It appears the Vatican has a new kingmaker — or, at least, someone whose voice and views will be having a powerful impact on the American Church.
Pope Benedict XVI’s naming of U.S. Archbishop Raymond L. Burke to the Congregation for Bishops was a small but significant appointment that could have an impact on the wider church for many years to come.
The congregation’s members generally meet every two weeks to review candidates for vacant dioceses and make their recommendations to the pope — recommendations that carry a lot of weight. Precisely for that reason, the Congregation for Bishops is known as one of the most important Roman Curia agencies.
Membership on the congregation is a five-year appointment, which could be renewed until a prelate’s 80th birthday. It would not be an exaggeration to say that Archbishop Burke, 61, will be helping to shape the episcopate, not only in the United States but also around the world.
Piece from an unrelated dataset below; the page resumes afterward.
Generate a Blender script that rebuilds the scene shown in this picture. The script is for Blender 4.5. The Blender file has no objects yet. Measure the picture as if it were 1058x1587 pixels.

Formerly the archbishop of St. Louis, Archbishop Burke was named in 2008 as head of the Vatican’s highest tribunal, known as the Supreme Court of the Apostolic Signature. At the time, pundits wondered whether the appointment would in effect sideline someone who had been one of the most outspoken U.S. bishops on moral and political issues.
Archbishop Burke has been anything but silent, however. Since his Vatican appointment, he has insisted that holy Communion be refused to Catholic politicians who actively support legal abortion, said the Democratic Party in the United States “risks transforming itself definitively into a ‘party of death,'” and said nothing could justify casting a ballot for a candidate who supports “anti-life” and “anti-family” legislation.